BY PROF. PAUL EIDELBERG
Abba Eban is unhappy about the stalled “peace process” (“A
Disastrous Process,” Jerusalem Post, July 10, 1998). He believes he speaks
for the nation when he says Israel “is beginning to feel that its prime
minister does not take the public interest seriously.” He blames not only
Mr. Netanyahu for this “disastrous” state of affairs, but the electoral
system that made Netanyahu Israel’s first nationally elected prime minister.
Mr. Eban writes: “The direct election of the prime minister has violated
every principle of decent international order.” A remarkable non sequitur.
True, parliamentary regimes do not have direct [popular] election of the prime
minister; but what has this to do with “every principle of decent international
order”?
The law concerning direct popular election of the prime minister could not have
been enacted without the blessings of the Labor party, which controlled the
Government when the law was passed. And the law was supported by no less than
Dr. Yossi Beilin, a political scientist.
What ostensibly disturbs Eban, and now Beilin, is that 61 votes (an absolute
majority of the Knesset) are now required to topple the (Netanyahu) Government
by a vote of no-confidence. Under the previous system, when the prime minister
was drawn from the plurality party in the Knesset, any simple majority could
overturn the Government. Mr. Eban -- add former Likud Defense Minister Moshe
Arens -- would have us believe that direct election of the prime minister undermines
the principle of “checks and balances” by making it more difficult
for the Knesset to successfully pass a no-confidence motion.

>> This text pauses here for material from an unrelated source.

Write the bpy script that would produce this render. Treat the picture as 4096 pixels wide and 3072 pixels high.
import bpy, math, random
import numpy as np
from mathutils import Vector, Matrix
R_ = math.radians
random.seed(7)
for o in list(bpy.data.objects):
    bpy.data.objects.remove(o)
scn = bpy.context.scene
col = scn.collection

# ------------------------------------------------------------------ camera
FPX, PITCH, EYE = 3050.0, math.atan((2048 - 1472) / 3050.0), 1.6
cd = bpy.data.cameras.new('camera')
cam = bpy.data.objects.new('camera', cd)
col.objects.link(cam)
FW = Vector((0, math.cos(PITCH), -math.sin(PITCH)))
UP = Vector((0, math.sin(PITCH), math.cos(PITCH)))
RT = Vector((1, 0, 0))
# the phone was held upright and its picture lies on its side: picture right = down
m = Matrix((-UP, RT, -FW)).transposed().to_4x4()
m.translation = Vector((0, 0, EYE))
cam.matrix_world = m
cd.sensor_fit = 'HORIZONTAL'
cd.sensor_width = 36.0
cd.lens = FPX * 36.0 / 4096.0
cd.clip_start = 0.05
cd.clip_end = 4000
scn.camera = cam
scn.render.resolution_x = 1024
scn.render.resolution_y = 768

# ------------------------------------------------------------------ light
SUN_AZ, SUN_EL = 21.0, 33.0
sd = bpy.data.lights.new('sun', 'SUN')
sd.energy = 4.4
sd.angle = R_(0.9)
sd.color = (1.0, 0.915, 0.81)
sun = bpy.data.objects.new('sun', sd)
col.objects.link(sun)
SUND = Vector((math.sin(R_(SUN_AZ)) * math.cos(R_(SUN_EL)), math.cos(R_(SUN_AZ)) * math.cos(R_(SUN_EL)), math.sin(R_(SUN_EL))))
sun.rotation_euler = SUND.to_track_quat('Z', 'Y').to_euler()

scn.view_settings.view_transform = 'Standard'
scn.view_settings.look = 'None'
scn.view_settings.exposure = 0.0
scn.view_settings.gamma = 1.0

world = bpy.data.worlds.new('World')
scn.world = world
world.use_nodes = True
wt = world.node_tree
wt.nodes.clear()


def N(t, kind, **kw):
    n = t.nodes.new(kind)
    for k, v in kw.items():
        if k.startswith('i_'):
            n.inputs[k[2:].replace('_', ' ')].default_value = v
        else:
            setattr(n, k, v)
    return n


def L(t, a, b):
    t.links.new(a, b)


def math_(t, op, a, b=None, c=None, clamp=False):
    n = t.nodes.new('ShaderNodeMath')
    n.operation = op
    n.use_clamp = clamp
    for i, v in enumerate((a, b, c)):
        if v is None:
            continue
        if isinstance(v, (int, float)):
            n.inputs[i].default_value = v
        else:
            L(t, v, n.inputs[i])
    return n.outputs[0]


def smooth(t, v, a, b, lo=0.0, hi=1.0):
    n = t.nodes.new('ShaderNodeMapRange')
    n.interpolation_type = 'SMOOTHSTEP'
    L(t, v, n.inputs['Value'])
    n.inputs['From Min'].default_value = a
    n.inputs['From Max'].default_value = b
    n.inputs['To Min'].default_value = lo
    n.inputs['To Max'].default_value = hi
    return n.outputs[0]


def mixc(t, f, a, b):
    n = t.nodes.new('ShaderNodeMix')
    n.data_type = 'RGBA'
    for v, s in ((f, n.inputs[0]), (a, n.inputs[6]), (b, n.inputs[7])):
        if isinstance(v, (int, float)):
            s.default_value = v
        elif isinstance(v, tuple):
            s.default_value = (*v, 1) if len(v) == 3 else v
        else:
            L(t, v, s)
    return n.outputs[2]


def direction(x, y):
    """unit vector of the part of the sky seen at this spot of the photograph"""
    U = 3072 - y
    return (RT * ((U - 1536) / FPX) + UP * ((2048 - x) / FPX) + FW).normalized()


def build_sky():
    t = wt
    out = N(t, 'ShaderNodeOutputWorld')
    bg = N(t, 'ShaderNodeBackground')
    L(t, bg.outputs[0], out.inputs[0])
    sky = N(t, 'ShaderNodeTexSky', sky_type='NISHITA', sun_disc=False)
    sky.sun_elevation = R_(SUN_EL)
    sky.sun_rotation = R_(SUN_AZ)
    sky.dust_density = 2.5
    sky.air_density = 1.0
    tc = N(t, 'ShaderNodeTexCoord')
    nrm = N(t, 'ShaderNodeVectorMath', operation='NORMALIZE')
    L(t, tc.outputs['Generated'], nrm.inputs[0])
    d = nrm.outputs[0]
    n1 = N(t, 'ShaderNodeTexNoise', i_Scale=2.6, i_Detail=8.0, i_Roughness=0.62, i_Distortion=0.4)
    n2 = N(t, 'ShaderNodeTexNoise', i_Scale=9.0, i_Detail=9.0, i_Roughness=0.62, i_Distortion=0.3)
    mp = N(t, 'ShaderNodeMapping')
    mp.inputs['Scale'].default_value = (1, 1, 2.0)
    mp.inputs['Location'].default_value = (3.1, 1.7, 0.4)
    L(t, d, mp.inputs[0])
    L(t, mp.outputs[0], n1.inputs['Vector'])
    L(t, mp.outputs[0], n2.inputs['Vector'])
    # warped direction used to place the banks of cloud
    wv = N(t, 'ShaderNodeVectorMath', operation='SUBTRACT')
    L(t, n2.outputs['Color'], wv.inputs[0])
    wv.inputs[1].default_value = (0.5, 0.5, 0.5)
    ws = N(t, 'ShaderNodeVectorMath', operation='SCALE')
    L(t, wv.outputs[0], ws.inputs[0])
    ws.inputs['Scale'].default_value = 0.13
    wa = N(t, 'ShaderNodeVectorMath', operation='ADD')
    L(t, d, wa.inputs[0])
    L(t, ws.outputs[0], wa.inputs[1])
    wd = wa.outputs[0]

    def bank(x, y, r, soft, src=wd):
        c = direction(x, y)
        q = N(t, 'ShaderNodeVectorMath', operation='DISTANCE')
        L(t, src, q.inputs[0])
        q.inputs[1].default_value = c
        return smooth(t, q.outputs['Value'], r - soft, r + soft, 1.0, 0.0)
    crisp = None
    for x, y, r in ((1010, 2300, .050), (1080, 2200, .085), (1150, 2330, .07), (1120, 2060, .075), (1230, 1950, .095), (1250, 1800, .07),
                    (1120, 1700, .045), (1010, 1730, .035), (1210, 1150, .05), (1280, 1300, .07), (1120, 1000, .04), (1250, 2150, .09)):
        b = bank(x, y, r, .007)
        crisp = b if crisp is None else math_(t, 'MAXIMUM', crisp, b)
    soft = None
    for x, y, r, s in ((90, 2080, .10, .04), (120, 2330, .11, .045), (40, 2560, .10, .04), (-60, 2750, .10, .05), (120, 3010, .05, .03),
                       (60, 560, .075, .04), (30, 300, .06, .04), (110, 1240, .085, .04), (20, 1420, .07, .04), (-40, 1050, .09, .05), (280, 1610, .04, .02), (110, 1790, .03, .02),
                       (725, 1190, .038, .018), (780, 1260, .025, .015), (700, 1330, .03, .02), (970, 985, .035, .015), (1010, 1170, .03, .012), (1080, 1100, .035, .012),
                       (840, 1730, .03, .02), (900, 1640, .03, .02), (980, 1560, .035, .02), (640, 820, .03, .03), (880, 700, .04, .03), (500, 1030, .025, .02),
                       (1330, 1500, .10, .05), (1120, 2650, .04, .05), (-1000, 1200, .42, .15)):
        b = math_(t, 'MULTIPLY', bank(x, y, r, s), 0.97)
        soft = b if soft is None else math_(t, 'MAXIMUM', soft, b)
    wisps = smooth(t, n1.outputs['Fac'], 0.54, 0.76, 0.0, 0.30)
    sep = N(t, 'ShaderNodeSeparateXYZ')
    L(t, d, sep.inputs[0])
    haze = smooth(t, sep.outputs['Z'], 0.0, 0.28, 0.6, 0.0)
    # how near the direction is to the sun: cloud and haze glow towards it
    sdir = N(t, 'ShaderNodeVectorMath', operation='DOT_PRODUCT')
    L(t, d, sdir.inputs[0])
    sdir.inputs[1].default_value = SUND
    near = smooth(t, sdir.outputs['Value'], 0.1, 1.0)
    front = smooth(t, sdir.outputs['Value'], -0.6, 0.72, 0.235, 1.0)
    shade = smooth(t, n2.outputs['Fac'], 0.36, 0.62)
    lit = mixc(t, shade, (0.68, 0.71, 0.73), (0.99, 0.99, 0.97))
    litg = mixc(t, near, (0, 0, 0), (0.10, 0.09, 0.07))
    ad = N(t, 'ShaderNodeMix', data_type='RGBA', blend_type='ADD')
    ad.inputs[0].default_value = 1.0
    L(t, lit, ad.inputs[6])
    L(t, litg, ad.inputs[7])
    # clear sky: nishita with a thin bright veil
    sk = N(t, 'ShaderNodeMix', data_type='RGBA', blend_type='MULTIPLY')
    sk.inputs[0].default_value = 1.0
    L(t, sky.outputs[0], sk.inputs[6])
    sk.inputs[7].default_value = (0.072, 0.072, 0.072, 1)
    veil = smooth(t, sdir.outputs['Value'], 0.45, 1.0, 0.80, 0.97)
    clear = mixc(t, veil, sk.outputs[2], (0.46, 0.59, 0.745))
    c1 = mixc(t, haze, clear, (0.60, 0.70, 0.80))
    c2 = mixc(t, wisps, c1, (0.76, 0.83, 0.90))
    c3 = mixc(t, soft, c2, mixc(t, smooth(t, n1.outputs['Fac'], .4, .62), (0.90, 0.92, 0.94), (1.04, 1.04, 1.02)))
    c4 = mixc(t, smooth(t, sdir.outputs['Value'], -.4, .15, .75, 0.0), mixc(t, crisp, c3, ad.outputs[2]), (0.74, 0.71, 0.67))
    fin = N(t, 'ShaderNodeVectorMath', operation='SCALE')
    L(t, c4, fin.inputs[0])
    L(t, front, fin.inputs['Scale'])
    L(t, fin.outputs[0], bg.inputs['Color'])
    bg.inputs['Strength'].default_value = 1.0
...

But surely Messrs. Eban, Arens, and Beilin know that no Israeli government has
ever been overturned by a vote of no confidence, unless it was the 1990 government
of national unity, when, in a bid for power (which failed), Labor chairman Shimon
Peres persuaded Shas to desert the national coalition!
The truth is Israel has never had an effective system of institutional checks
and balances. Nor will it so long as Knesset Members (MKs) owe their position,
salary, and perks not to constituencies but to their party leaders -- in this
case to ministers composing the Government. No less than David Ben-Gurion opposed
the present system, where Israelis vote for fixed party lists, not for individual
candidates. As any political scientist should know, fixed party lists leads
to self-perpetuating oligarchies or party dictatorship. Since MKs do not have
to return to constituencies to be reelected, they can (and do) ignore public
opinion with impunity.
In fact, of 75 nations having democratic elections for the lower (or only) branch
of the legislature, ISRAEL IS THE ONLY ONE THAT DOES NOT HAVE DIRECT, POPULAR
ELECTION! Despite this most undemocratic aspect of Israel’s political
system, Eban has the audacity to declare that so long as direct [popular] election
of the prime minister prevails, “Israel will have no right to call itself
a democracy”!
Eban’s rhetoric obscures the ulterior motive of those who initially supported
popular election of the prime minister. As any child could see, popular election
would enhance the PM’s power vis-à-vis the Knesset. The avowed
objective of those who advocated of popular election was to free the prime minister
from “political extortion” within the cabinet, consisting as it
does of diverse party leaders with different agendas. But their unavowed motive
was to diminish the influence of the religious parties. What they failed to
foresee, however, is that popular election of the prime minister -- and what
could be more democratic? -- would actually strengthen the religious parties!
Here is why.
Under the old system, many voters, who identified with Shas or Mafdal, cast
their votes for the Likud, lest the Labor Party gain control of the Government
and pursue its secular agenda and/or land-for-peace policy. But now, under the
new system, citizens can vote not only for the prime ministerial candidate of
their choice, but for the Knesset party of their choice. In other words, they
can now vote a split-ticket, as is done in the United States and France. This
is precisely why the religious parties won 23 seats in the 1996 elections, seven
more than in the 1992 elections.
Having learned from this experience, Eban and others want to resurrect the old
system, which they justify with misleading catchwords like “checks and
balances” and “democracy.” Both theory and the practice of
nations indicate that representative democracy with institutional checks and
balances necessitates direct, popular election of the Knesset. Of course, this
mode of election would break the oligarchic power of the parties. Hence, to
expect the latter to support direct, popular election of the Knesset is like
asking chickens to vote for Colonel Sanders.